Afin de mieux éclairer votre lanterne à ce sujet, je vous propose la lecture de deux de mes écrits publiés dans l'Agence Bretagne Presse ( Présentation du livre Bretagne Libre et hommage au Breton Youenn Craff )
Visionnaire, passionné, Jean Jacques Le Goarnig conçut le rêve,au soir de sa vie, de convertir à Pont Aven, la "Cité des peintres", un ancien site industriel en "Pôle culturel et artistique", avec comme clef de voûte le Musée Paul Gauguin.Ce nouveau poumon dans la ville, situé en face du Bois d'Amour, si cher à Gauguin et à ses émules, il l'imaginait superbe, flanqué d'une majestueuse hermine, comparable au Musée Guggenheim de Bilbao. Son projet inachevé refleurira sous d'autres formes.
Il ne vivait pas en reclus. Il recevait ses proches, les membres de sa famille installés à Kertalg ou à Keranperc'heg, avec une même spontanéité, un bonheur égal. Ses amis du mouvement breton, que je me garderai de citer, tant ils sont nombreux, de crainte d'en oublier, lui tenaient à coeur tout particulièrement. Tel un diamant aiguisé, un prisme lumineux, il projetait avec acuité les reflets de ses pensées, de son énergie, de son amour, sur son pays, la Bretagne.
Son souvenir demeurera inaltérable et impérissable. Sa perte m'est infiniment douloureuse comme à tous ceux et celles qui l'ont connu et aimé. Le seul remède à cette blessure profonde est de lui donner asile dans nos âmes et de lui accorder toute latitude de s'y reposer en confiance.
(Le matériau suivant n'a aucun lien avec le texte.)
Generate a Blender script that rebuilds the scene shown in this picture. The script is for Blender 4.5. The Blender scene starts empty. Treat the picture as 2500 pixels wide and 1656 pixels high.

Son génie tutélaire continuera à protéger les siens.
Le Goarnig Kozh, chêne breton géant, aux racines profondes et fécondes, aux branches innombrables et fertiles, le grand timonier guide maintenant ta barque vers les eaux de la vie éternelle, la blanche hermine lovée à tes pieds et le drapeau breton dressé à tes côtés. A Galon, Jean Jacques, mon phare lumineux à tout jamais. Nous nous retrouverons.
Je remercie tout spécialement Katell Le Goarnig, une de ses filles, qui m'a aidée au cours des derniers mois avec chaleur humaine et constance, ainsi que son ami Daniel Picol de Moëlan sur Mer, toujours présent à l'appel, le docteur Patrick Vandevyvère d'une intégrité à toute épreuve et le cabinet infirmier des abeilles, à Pont Aven dont les conseils et l'assistance me furent précieux au cours des dernières années.
Jean Jacques Le Goarnig a maintenant quitté son domicile de Pont Aven pour reposer au funérarium de Riec sur Belon, jusqu'à la cérémonie religieuse qui sera célébrée le vendredi 10 mai 2013,à 10 heures, à l'église de Pont Aven.